Description of the task:
Output the lines that follow exactly as they are.

Source excerpt:

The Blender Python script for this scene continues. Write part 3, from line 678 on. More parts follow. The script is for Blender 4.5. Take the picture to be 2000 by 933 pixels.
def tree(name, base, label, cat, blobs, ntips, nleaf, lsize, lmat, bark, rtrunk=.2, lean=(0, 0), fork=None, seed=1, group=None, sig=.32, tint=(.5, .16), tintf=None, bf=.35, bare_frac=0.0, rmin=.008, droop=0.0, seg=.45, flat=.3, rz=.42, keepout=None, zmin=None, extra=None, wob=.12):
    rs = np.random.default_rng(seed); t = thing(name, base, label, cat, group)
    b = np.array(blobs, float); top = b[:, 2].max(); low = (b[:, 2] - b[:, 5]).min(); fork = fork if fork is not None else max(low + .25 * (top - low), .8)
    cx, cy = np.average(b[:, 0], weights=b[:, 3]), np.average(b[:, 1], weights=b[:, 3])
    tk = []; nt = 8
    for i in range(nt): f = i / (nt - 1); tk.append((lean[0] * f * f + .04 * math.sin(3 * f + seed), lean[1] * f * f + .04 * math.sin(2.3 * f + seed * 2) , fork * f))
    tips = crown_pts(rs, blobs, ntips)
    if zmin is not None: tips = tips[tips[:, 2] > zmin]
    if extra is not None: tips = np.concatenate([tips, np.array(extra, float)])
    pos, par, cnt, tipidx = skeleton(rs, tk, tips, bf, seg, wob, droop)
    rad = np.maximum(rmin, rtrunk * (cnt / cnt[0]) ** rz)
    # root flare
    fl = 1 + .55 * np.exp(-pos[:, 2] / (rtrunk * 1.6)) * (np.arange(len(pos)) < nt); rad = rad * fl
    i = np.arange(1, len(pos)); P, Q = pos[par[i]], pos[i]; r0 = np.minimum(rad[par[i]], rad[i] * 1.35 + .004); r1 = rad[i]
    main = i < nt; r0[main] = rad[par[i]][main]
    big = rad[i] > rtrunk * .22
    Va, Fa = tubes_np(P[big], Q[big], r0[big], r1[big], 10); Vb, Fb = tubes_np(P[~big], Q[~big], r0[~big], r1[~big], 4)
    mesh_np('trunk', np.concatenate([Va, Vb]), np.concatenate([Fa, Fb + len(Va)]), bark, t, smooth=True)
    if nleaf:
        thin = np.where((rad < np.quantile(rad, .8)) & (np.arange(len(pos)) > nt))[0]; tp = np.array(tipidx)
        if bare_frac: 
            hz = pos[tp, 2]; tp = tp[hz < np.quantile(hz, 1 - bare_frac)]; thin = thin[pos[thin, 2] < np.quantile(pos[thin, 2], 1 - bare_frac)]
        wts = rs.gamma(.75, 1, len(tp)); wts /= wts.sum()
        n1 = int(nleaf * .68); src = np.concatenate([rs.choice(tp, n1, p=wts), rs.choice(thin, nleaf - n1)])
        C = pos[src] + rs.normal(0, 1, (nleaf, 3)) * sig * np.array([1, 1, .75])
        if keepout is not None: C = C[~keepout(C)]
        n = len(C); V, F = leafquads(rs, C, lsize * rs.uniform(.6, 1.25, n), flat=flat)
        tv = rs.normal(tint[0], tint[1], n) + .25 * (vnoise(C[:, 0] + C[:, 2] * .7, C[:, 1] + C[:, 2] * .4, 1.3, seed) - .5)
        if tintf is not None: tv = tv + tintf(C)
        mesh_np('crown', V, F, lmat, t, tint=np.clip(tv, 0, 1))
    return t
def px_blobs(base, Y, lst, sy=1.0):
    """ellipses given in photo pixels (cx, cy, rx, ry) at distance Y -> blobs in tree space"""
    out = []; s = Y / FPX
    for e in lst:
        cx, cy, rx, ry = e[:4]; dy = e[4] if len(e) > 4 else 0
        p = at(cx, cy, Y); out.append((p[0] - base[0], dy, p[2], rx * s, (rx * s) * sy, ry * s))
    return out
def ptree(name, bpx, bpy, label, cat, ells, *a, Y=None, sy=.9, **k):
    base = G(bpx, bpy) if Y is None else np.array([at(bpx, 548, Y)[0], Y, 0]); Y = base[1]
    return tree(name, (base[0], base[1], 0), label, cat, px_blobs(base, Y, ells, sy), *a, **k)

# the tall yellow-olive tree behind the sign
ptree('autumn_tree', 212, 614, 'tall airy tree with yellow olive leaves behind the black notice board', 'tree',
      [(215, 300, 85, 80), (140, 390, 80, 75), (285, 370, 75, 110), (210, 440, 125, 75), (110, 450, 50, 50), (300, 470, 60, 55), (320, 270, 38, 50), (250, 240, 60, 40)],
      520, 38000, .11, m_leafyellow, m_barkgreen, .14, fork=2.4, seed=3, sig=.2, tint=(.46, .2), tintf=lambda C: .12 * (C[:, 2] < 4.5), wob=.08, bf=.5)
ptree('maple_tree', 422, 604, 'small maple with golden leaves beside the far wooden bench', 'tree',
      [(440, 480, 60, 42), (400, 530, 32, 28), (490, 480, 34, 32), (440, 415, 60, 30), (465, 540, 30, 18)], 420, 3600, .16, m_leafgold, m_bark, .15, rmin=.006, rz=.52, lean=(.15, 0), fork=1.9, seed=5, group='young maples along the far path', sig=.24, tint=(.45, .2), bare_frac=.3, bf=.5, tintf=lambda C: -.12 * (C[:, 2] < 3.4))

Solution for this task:
The Blender Python script for this scene continues. Write part 3, from line 678 on. More parts follow. The script is for Blender 4.5. Take the picture to be 2000 by 933 pixels.
def tree(name, base, label, cat, blobs, ntips, nleaf, lsize, lmat, bark, rtrunk=.2, lean=(0, 0), fork=None, seed=1, group=None, sig=.32, tint=(.5, .16), tintf=None, bf=.35, bare_frac=0.0, rmin=.008, droop=0.0, seg=.45, flat=.3, rz=.42, keepout=None, zmin=None, extra=None, wob=.12):
    rs = np.random.default_rng(seed); t = thing(name, base, label, cat, group)
    b = np.array(blobs, float); top = b[:, 2].max(); low = (b[:, 2] - b[:, 5]).min(); fork = fork if fork is not None else max(low + .25 * (top - low), .8)
    cx, cy = np.average(b[:, 0], weights=b[:, 3]), np.average(b[:, 1], weights=b[:, 3])
    tk = []; nt = 8
    for i in range(nt): f = i / (nt - 1); tk.append((lean[0] * f * f + .04 * math.sin(3 * f + seed), lean[1] * f * f + .04 * math.sin(2.3 * f + seed * 2) , fork * f))
    tips = crown_pts(rs, blobs, ntips)
    if zmin is not None: tips = tips[tips[:, 2] > zmin]
    if extra is not None: tips = np.concatenate([tips, np.array(extra, float)])
    pos, par, cnt, tipidx = skeleton(rs, tk, tips, bf, seg, wob, droop)
    rad = np.maximum(rmin, rtrunk * (cnt / cnt[0]) ** rz)
    # root flare
    fl = 1 + .55 * np.exp(-pos[:, 2] / (rtrunk * 1.6)) * (np.arange(len(pos)) < nt); rad = rad * fl
    i = np.arange(1, len(pos)); P, Q = pos[par[i]], pos[i]; r0 = np.minimum(rad[par[i]], rad[i] * 1.35 + .004); r1 = rad[i]
    main = i < nt; r0[main] = rad[par[i]][main]
    big = rad[i] > rtrunk * .22
    Va, Fa = tubes_np(P[big], Q[big], r0[big], r1[big], 10); Vb, Fb = tubes_np(P[~big], Q[~big], r0[~big], r1[~big], 4)
    mesh_np('trunk', np.concatenate([Va, Vb]), np.concatenate([Fa, Fb + len(Va)]), bark, t, smooth=True)
    if nleaf:
        thin = np.where((rad < np.quantile(rad, .8)) & (np.arange(len(pos)) > nt))[0]; tp = np.array(tipidx)
        if bare_frac: 
            hz = pos[tp, 2]; tp = tp[hz < np.quantile(hz, 1 - bare_frac)]; thin = thin[pos[thin, 2] < np.quantile(pos[thin, 2], 1 - bare_frac)]
        wts = rs.gamma(.75, 1, len(tp)); wts /= wts.sum()
        n1 = int(nleaf * .68); src = np.concatenate([rs.choice(tp, n1, p=wts), rs.choice(thin, nleaf - n1)])
        C = pos[src] + rs.normal(0, 1, (nleaf, 3)) * sig * np.array([1, 1, .75])
        if keepout is not None: C = C[~keepout(C)]
        n = len(C); V, F = leafquads(rs, C, lsize * rs.uniform(.6, 1.25, n), flat=flat)
        tv = rs.normal(tint[0], tint[1], n) + .25 * (vnoise(C[:, 0] + C[:, 2] * .7, C[:, 1] + C[:, 2] * .4, 1.3, seed) - .5)
        if tintf is not None: tv = tv + tintf(C)
        mesh_np('crown', V, F, lmat, t, tint=np.clip(tv, 0, 1))
    return t
def px_blobs(base, Y, lst, sy=1.0):
    """ellipses given in photo pixels (cx, cy, rx, ry) at distance Y -> blobs in tree space"""
    out = []; s = Y / FPX
    for e in lst:
        cx, cy, rx, ry = e[:4]; dy = e[4] if len(e) > 4 else 0
        p = at(cx, cy, Y); out.append((p[0] - base[0], dy, p[2], rx * s, (rx * s) * sy, ry * s))
    return out
def ptree(name, bpx, bpy, label, cat, ells, *a, Y=None, sy=.9, **k):
    base = G(bpx, bpy) if Y is None else np.array([at(bpx, 548, Y)[0], Y, 0]); Y = base[1]
    return tree(name, (base[0], base[1], 0), label, cat, px_blobs(base, Y, ells, sy), *a, **k)

# the tall yellow-olive tree behind the sign
ptree('autumn_tree', 212, 614, 'tall airy tree with yellow olive leaves behind the black notice board', 'tree',
      [(215, 300, 85, 80), (140, 390, 80, 75), (285, 370, 75, 110), (210, 440, 125, 75), (110, 450, 50, 50), (300, 470, 60, 55), (320, 270, 38, 50), (250, 240, 60, 40)],
      520, 38000, .11, m_leafyellow, m_barkgreen, .14, fork=2.4, seed=3, sig=.2, tint=(.46, .2), tintf=lambda C: .12 * (C[:, 2] < 4.5), wob=.08, bf=.5)
ptree('maple_tree', 422, 604, 'small maple with golden leaves beside the far wooden bench', 'tree',
      [(440, 480, 60, 42), (400, 530, 32, 28), (490, 480, 34, 32), (440, 415, 60, 30), (465, 540, 30, 18)], 420, 3600, .16, m_leafgold, m_bark, .15, rmin=.006, rz=.52, lean=(.15, 0), fork=1.9, seed=5, group='young maples along the far path', sig=.24, tint=(.45, .2), bare_frac=.3, bf=.5, tintf=lambda C: -.12 * (C[:, 2] < 3.4))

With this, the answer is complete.